═════ DATASET EXCERPT ═════

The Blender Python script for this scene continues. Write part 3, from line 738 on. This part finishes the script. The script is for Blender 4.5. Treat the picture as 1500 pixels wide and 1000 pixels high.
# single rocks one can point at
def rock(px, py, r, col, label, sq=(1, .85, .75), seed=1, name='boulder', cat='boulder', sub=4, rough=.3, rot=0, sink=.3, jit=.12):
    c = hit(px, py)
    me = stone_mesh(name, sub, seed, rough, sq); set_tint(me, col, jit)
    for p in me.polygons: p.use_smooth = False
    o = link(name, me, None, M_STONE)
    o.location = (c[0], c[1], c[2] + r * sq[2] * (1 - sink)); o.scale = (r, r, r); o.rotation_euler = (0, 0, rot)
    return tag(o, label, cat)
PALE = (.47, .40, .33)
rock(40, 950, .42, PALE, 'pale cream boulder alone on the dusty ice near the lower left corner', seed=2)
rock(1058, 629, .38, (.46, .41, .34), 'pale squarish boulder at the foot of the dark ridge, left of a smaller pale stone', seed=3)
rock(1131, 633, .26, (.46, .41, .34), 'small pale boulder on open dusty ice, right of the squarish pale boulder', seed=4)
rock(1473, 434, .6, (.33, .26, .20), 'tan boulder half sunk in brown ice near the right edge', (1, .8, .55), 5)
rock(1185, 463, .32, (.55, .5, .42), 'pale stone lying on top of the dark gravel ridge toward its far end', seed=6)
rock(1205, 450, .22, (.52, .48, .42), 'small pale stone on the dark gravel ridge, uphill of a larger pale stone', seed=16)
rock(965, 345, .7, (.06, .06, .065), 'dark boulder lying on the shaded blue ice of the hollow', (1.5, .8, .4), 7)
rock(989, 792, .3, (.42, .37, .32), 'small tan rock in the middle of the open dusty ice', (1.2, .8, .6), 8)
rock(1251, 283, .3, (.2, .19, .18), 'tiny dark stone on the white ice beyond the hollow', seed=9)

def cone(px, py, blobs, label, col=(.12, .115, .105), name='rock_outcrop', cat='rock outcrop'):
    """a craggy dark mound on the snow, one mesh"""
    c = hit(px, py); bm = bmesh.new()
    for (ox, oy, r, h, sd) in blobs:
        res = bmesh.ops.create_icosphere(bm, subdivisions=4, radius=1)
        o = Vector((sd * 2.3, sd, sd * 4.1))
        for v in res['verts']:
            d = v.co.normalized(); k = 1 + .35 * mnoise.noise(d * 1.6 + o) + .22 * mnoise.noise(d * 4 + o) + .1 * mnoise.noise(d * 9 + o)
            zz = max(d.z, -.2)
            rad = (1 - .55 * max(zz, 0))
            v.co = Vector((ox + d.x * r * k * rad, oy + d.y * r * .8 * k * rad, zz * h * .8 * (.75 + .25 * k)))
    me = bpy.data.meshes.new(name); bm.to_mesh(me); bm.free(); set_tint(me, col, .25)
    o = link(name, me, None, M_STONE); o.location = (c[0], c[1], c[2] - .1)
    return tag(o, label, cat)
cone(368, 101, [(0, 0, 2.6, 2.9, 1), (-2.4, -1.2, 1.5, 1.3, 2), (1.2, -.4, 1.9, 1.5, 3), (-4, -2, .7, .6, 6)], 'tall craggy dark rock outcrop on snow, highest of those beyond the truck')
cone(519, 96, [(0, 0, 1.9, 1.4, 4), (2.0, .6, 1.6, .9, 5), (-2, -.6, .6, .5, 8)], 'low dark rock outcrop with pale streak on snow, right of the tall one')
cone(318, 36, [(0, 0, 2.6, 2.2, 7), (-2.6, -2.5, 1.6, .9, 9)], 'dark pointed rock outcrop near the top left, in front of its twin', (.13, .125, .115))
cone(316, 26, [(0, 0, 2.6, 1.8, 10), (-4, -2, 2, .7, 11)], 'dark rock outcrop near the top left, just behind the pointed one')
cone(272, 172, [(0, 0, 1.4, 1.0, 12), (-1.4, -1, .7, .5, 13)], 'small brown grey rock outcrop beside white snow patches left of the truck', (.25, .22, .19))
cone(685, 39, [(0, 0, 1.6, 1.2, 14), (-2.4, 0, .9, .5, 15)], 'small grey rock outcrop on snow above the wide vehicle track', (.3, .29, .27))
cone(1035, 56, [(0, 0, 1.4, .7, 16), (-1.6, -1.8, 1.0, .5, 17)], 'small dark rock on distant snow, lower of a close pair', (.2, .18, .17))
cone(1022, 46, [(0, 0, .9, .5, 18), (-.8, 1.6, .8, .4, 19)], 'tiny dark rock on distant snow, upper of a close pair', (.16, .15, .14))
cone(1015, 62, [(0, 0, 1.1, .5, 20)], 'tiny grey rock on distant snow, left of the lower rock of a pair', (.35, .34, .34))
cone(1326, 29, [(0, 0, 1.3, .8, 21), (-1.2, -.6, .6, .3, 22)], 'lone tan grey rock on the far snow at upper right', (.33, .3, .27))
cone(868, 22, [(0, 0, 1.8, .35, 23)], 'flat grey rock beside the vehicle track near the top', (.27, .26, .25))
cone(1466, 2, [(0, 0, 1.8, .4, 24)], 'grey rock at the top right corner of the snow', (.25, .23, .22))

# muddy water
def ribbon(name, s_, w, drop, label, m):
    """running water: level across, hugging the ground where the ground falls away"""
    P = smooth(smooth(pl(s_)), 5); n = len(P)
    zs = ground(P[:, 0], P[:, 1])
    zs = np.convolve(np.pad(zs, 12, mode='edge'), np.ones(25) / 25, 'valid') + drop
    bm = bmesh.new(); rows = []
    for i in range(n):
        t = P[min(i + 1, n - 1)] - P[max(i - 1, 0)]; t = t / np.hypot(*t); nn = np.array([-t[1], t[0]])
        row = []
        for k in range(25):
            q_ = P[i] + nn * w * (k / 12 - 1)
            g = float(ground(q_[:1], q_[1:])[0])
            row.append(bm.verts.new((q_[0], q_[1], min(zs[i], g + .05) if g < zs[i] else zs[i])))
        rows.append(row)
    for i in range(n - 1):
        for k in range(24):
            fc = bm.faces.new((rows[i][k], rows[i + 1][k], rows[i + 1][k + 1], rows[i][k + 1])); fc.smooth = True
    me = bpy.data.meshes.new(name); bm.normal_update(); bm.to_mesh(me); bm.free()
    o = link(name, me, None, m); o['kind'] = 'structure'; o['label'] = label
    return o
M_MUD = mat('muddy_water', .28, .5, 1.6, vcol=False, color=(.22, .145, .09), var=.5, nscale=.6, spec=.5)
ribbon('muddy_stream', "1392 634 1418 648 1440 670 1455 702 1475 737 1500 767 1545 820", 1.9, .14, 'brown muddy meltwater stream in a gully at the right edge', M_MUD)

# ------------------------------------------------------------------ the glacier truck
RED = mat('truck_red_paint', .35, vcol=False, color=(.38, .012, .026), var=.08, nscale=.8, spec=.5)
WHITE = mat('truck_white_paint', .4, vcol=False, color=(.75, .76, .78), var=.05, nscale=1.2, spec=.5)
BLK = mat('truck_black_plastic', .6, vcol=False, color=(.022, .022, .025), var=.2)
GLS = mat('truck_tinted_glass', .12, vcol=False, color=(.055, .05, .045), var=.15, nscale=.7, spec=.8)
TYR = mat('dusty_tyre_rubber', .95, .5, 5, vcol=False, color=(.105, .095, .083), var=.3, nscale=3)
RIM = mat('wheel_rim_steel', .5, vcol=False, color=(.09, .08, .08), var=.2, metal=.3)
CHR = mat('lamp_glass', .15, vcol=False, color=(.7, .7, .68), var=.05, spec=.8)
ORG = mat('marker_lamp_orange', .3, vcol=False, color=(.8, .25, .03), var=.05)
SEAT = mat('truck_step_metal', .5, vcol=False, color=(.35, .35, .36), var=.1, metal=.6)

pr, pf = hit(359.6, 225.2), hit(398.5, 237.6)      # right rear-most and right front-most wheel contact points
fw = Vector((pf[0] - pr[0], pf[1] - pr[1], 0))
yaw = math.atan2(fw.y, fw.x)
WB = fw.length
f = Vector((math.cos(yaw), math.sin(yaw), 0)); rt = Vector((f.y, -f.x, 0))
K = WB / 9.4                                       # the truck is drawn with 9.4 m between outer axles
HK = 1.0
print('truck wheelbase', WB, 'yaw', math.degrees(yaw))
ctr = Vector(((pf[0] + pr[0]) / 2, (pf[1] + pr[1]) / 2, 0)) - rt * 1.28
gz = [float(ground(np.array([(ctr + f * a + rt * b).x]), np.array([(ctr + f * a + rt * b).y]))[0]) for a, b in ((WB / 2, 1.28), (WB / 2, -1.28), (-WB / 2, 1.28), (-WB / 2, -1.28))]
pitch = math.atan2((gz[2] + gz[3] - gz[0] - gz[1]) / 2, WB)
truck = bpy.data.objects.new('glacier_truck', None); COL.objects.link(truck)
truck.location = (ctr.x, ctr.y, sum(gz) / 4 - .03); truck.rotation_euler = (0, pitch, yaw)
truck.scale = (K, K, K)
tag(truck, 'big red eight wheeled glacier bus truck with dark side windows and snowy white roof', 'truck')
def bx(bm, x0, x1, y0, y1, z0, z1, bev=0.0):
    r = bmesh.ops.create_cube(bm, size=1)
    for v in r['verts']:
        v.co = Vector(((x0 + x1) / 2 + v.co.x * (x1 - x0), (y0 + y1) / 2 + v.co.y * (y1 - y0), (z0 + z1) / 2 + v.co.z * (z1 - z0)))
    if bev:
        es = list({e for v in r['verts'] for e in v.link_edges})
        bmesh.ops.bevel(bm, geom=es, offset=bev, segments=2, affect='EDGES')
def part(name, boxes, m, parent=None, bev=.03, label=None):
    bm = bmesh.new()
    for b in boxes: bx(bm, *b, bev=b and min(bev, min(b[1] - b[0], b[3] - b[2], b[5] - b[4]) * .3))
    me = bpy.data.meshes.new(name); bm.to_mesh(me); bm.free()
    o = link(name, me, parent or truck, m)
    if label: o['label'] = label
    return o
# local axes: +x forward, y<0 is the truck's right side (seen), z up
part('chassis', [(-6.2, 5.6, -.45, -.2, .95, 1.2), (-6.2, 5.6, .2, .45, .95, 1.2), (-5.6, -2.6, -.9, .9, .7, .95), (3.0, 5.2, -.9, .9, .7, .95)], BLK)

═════

▶ [STATED EXERCISE] Quote verbatim the opening lines of the listing above, ending with the line where "rock(1251, 283, .3, (.2, .19, .18), 'tiny" appears; include both endpoints and nothing more.

▶ [RESPONSE TO THIS TASK]
The Blender Python script for this scene continues. Write part 3, from line 738 on. This part finishes the script. The script is for Blender 4.5. Treat the picture as 1500 pixels wide and 1000 pixels high.
# single rocks one can point at
def rock(px, py, r, col, label, sq=(1, .85, .75), seed=1, name='boulder', cat='boulder', sub=4, rough=.3, rot=0, sink=.3, jit=.12):
    c = hit(px, py)
    me = stone_mesh(name, sub, seed, rough, sq); set_tint(me, col, jit)
    for p in me.polygons: p.use_smooth = False
    o = link(name, me, None, M_STONE)
    o.location = (c[0], c[1], c[2] + r * sq[2] * (1 - sink)); o.scale = (r, r, r); o.rotation_euler = (0, 0, rot)
    return tag(o, label, cat)
PALE = (.47, .40, .33)
rock(40, 950, .42, PALE, 'pale cream boulder alone on the dusty ice near the lower left corner', seed=2)
rock(1058, 629, .38, (.46, .41, .34), 'pale squarish boulder at the foot of the dark ridge, left of a smaller pale stone', seed=3)
rock(1131, 633, .26, (.46, .41, .34), 'small pale boulder on open dusty ice, right of the squarish pale boulder', seed=4)
rock(1473, 434, .6, (.33, .26, .20), 'tan boulder half sunk in brown ice near the right edge', (1, .8, .55), 5)
rock(1185, 463, .32, (.55, .5, .42), 'pale stone lying on top of the dark gravel ridge toward its far end', seed=6)
rock(1205, 450, .22, (.52, .48, .42), 'small pale stone on the dark gravel ridge, uphill of a larger pale stone', seed=16)
rock(965, 345, .7, (.06, .06, .065), 'dark boulder lying on the shaded blue ice of the hollow', (1.5, .8, .4), 7)
rock(989, 792, .3, (.42, .37, .32), 'small tan rock in the middle of the open dusty ice', (1.2, .8, .6), 8)
rock(1251, 283, .3, (.2, .19, .18), 'tiny dark stone on the white ice beyond the hollow', seed=9)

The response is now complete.